Arsenio Dominguez, the IMO secretary-general, said the “humanitarian corridor” would “evacuate ships in the Persian Gulf through the Strait of Hormuz”, where around 20,000 seafarers were stranded on 3,200 ships.
Status quo ante
There is a fourth, slim possibility: that the strait might return to normal.
Blockading Hormuz, according to Farzan Sabet, managing researcher at the Sanctions and Sustainable Peace Hub at the Geneva Graduate Institute, was Iran’s nuclear option: a desperate measure for desperate times.
Mr Sabet said: “So in the scenario [that] Trump just declares victory, moves on and does not do anything with the Iranians, the question is: does Iran keep firing drones at ships passing through the Strait of Hormuz and trying to extract tolls?
“If they do, they force a US re-entry, and they force other actors, especially Gulf Co-operation Council countries, to take steps, because they consider that an unacceptable outcome.
“So they force a restart of the war, when part of the reason they’re doing the things they’re doing is precisely to end the war.”
This line of argument assumes that Iran is suffering much more than its government pretends.
It is true that the defiant rhetoric coming out of Tehran is at odds with the substantial economic, military, and physical damage wreaked by the Israeli-American campaign.
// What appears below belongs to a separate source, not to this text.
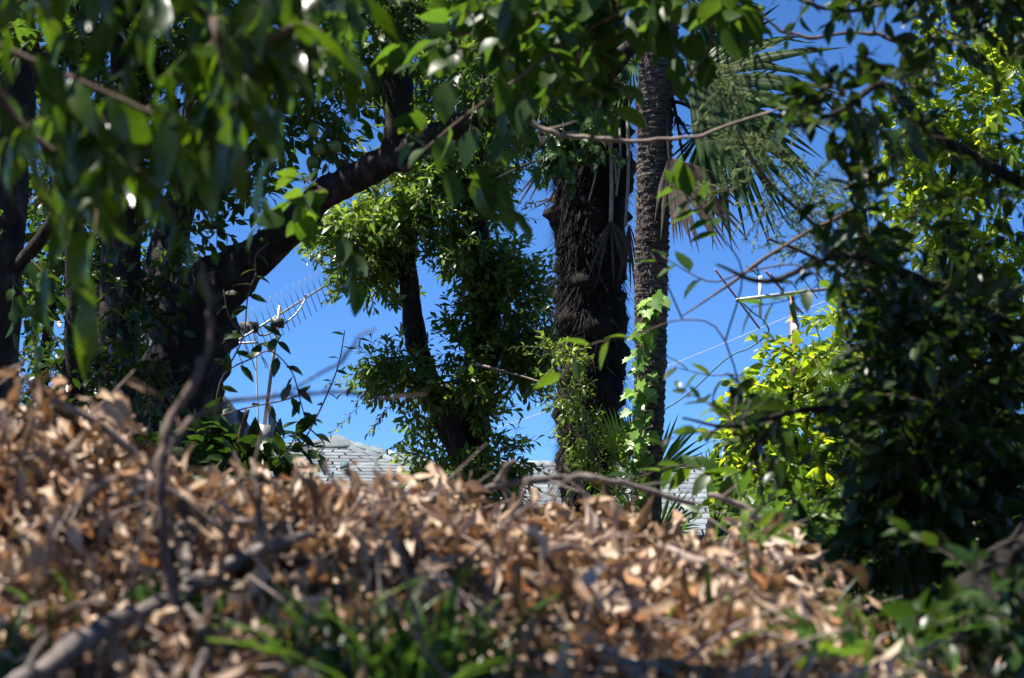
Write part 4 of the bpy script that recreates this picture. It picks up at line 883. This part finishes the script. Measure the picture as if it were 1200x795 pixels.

Perhaps Iran’s assertion of sovereignty over the strait, talk of charging fees, and demands for war reparations are merely the defiant public claims of a regime that knows that its best outcome is a return to the status quo ante.
Donald Trump is betting that a capitulation, in the form of a peace deal that opens the strait, will come sooner rather than later.
While the war – or the “scenario of prolonged disruption” as Ms Bockmann put it – continues “the IRGC is going to retain control”, she said.
She added: “I know that there are talks at the UN and the IMO to find some sort of humanitarian corridor so stranded seafarers on approved vessels can leave.
“But at the moment that’s all just talk. Under all scenarios, there is widespread shipping disruption that will last months, not weeks.”